In a written answer to the House of Commons yesterday, Mr Hanson revealed that a major funding announcement focused on unionist areas is imminent.

“I am currently working closely with the senior civil service officials to finalise a positive agenda for action on tackling disadvantage, with a particular emphasis on Protestant working class communities.

“A government announcement on this issue will take place in early April.

“A delivery team, lead by Nigel Hamilton, head of the Northern Ireland Civil Service, has been appointed to drive forward this important work,” Mr Hanson said.

Barry McCaffrey:

SDLP assembly member Alban Maginness accused unionists of deliberately distorting social deprivation figures.

"The truth is that on every social indicator Catholics as a group are worse off than Protestants," he said.

"Two-thirds of the top 20 most deprived areas in the north are Catholic.

According to the last census a Catholic is 1.7 times more likely than a Protestant to be unemployed."

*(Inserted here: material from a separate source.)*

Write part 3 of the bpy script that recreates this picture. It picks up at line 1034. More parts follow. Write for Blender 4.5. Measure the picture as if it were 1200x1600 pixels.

Mr Maginess said the number of Catholics leaving school without any educational qualification was 20 per cent higher than for Protestants."

Warning the government against rewarding loyalism, Mr Maginness said: "This deliberate cultivation of victimhood on the basis of falsehood is appalling and it is even more appalling if the government goes along with it.

"We need effective programmes to help all poor areas, not a sectarian agenda to tackle one community's problems only."